もちろん、カルチャーやマインドの変革は一朝一夕に実現するものではない。社会やビジネス環境の変化への危機意識を前提に、中長期的な視点からの持続的アプローチが必要となる。
「いわゆるGAFA(グーグル、アップル、フェイスブック、アマゾン・ドット・コム)の巨大化に見られるように、IT業界はこの10年で大きく変貌しました。果たして、10年先はどうなっているのか、誰も予測できません。ですが、『このままではいけない』という意識は共有できるはず。ここが出発点です。その上で、社会やビジネスが今後どのように変化し、自分たちはどのように変わるべきかを考え、議論する。こうした活動の中で、センスメイキングが生まれるのだと思います」
例えば、10年後の働き方をイメージしてみる。「オフラインが主、たまにオンライン」が現在の姿だとすれば、やがて主従が逆転するかもしれない。その時代にコミュニケーションはどう変化しているだろうか。一体、何が求められるだろうか。議論を通じて未来像を描き、未来へと進む道筋を見いだしていく。それは誰かの独り善がりではなく、できるだけ多くの関係者が共感できるものでなければならない。10年後には、SIerのビジネスモデルも変容しているだろう。
「以前は、お客さまが要求や仕様を決めていました。そして、要求に沿う形のものを作るのがSIerの価値でした。今では、多様化する経済環境を背景にお客さまでさえ『どうしたらいいのか分からない』時代です。そこで、私たちの強みになるのが、多種多様な業界に参画してきた知識や経験の蓄積です」
日本ユニシスはあらゆる産業分野で仕事をしてきた。流通のノウハウを金融や製造業で生かす、その逆もあるだろう。「業界の枠を越えた提案は着実に増えつつあります」と葛谷は語る。同時に、ある業界への提案と別の業界への提案をつなぐ取り組みも重要だ。

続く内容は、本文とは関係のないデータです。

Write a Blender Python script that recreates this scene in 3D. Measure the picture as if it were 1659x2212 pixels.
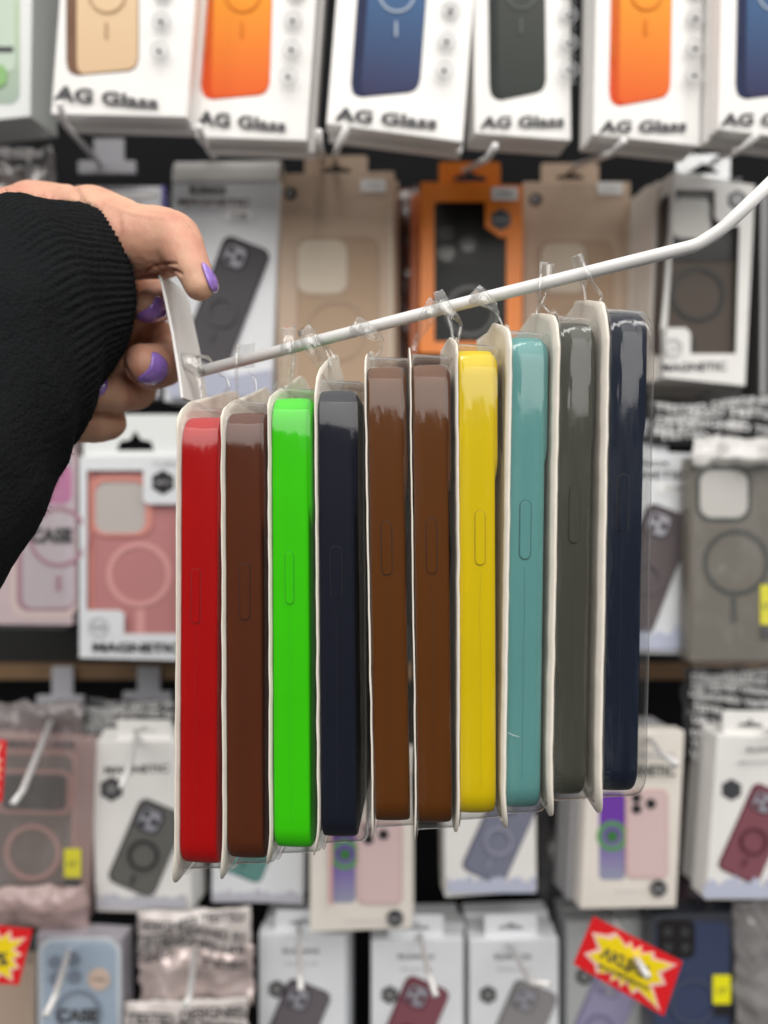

「例えば、当社は決済サービスの仕組みづくりにノウハウがあります。これを、インバウンド観光向けのサービスと組み合わせれば、より広がりのある顧客体験の提供が可能になります。観光客も決済サービスを利用しますから。多様なプレーヤーや技術要素などをつないでいけば、やがて社会課題を解決する業界・業種を越えた連携であるビジネスエコシステムへと発展していくはずです」
ビジネスエコシステムと得意分野の異なる人財を融合するDX。いずれも多様な要素を、いかにつなぐかが重要だ。多様性を束ね、その構造に強靭さを与える鍵が「共感」なのかもしれない。